At times there appears to be a desperate wishful thinking about his comments. "Sometimes I get frustrated making the case that the US is not unilateralist," he has complained. "You can't be unilateralist. The world is too complicated for anyone to be unilateralist."
He was blindsided by the repudiation of the Kyoto protocol. "That's one where I would have done it differently," he admitted to journalists. He has been uncomfortable as Bush kicked the legs from under eight international treaties for which Powell had little enthusiasm but believed he could renegotiate to the US's advantage.
Within hours of Powell telling South Korea that the US was willing to continue its dialogue with the North, Mr Bush announced, to Seoul's horror, that he could not trust Pyongyang and that the dialogue was off. After the EU took up the challenge, Washington gradually sidled its way back on side. "I got a little far forward on my skis," Powell was to admit ruefully.

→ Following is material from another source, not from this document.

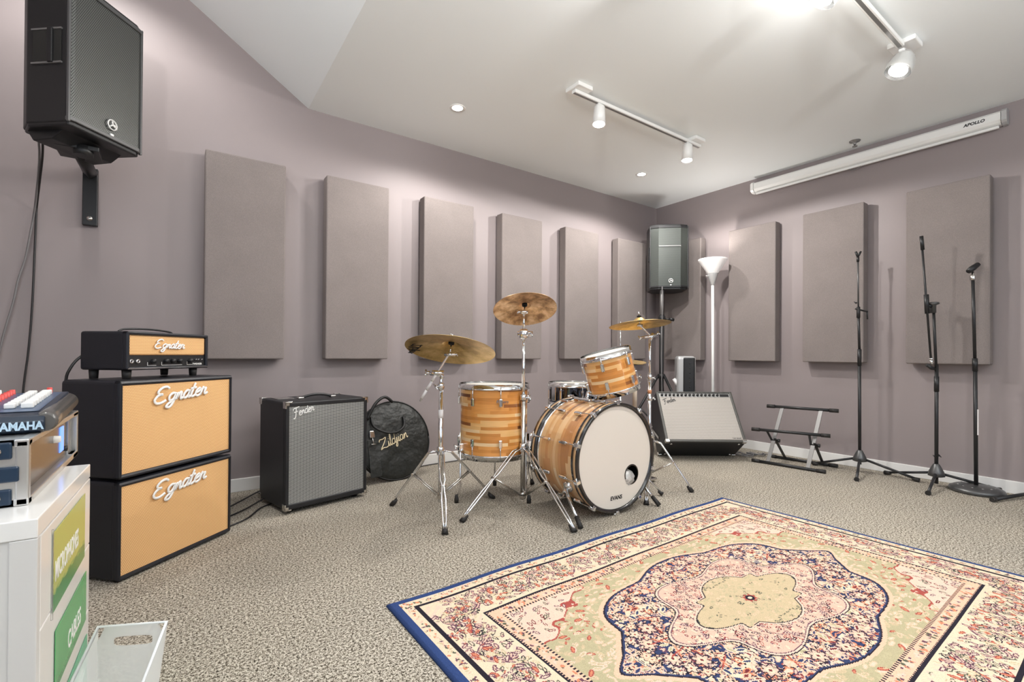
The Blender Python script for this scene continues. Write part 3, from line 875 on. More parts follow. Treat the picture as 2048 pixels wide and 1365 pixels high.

There is little doubt that Powell wanted to attend the UN conference on racism in Durban, working for months to clear the obstacles. His presence would have gone a long way both to enhance the standing of the US and answer the arguments of its critics.
On missile defence, Powell was a sceptic, but now is a firm proponent of what until now has been Bush's favourite foreign policy.
He has had some successes - the handling of the Chinese downing of the US spy plane after the first 24 hours of Cold War rhetoric, had all the hallmarks of Powell crisis-management. To the European allies' relief, he persuaded Bush to back off his election promise to withdraw US troops from the Balkans. His once-demoralised department has seen a turnaround in morale.
Powell's friends dismiss talk of a loss of influence though admit to some disappointment on his part but, they say, he is a man with a long view. "I'm not frustrated. There are problems to be solved and my job is to help the President find the right answer to the problems he faces. It's not for me to be frustrated; that's not an option," he told Time loyally before the current crisis broke.
"It's not whether I prevailed or failed to prevail on a particular issue. I'm not looking for anything except to serve this President and the American people as best I can."
His time has come. At the almost daily briefings he has given, he is calm, eloquent, even joking. So far it has been the Powell line which has prevailed. Patience, consultation with allies, multilateralism are the orders of the day. How the Powell doctrine accommodates itself to the new kind of war will be the real test.